In Nxai Pan the landscape is dominated by short, yellow grasses, which turn green with the summer rains; worn down to white soil where zebras have made paths across the pan. This is the finish line for Africa’s little-known but longest migration of mammals, when zebras arrive from the Chobe River to spend their days grazing on new growth during Botswana’s rainy season. At sunset, the view to the horizon is interrupted only by small clusters of acacia thorn, which hide jackals, bat eared foxes and even the occasional brown hyena.

Much of Nxai Pan can be explored in a day, however the real reason to visit is to take a slower pace and watch the waterholes as the wildlife arrives to drink. If you’re lucky, your patience might pay off as a hungry cheetah charges a thirsty springbok, sending a shower of dust over the waterhole.
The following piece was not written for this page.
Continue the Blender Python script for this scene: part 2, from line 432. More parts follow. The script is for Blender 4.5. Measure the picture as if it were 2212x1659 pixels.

For landscape photographers, the fat and famous Baines’ Baobabs are a half day trip from Nxai Pan itself. The baobabs sit on the edge of Kudiakum Pan, whose salt-encrusted surface provides a small hint of the vast saltpans further south in the Makgadikgadi.

Once the summer rains arrive, Nxai Pan’s dust is washed away and the landscape turns bright and vivid, with hundreds of wildflowers providing the backdrop for the increased predator and prey interactions of the rainy season.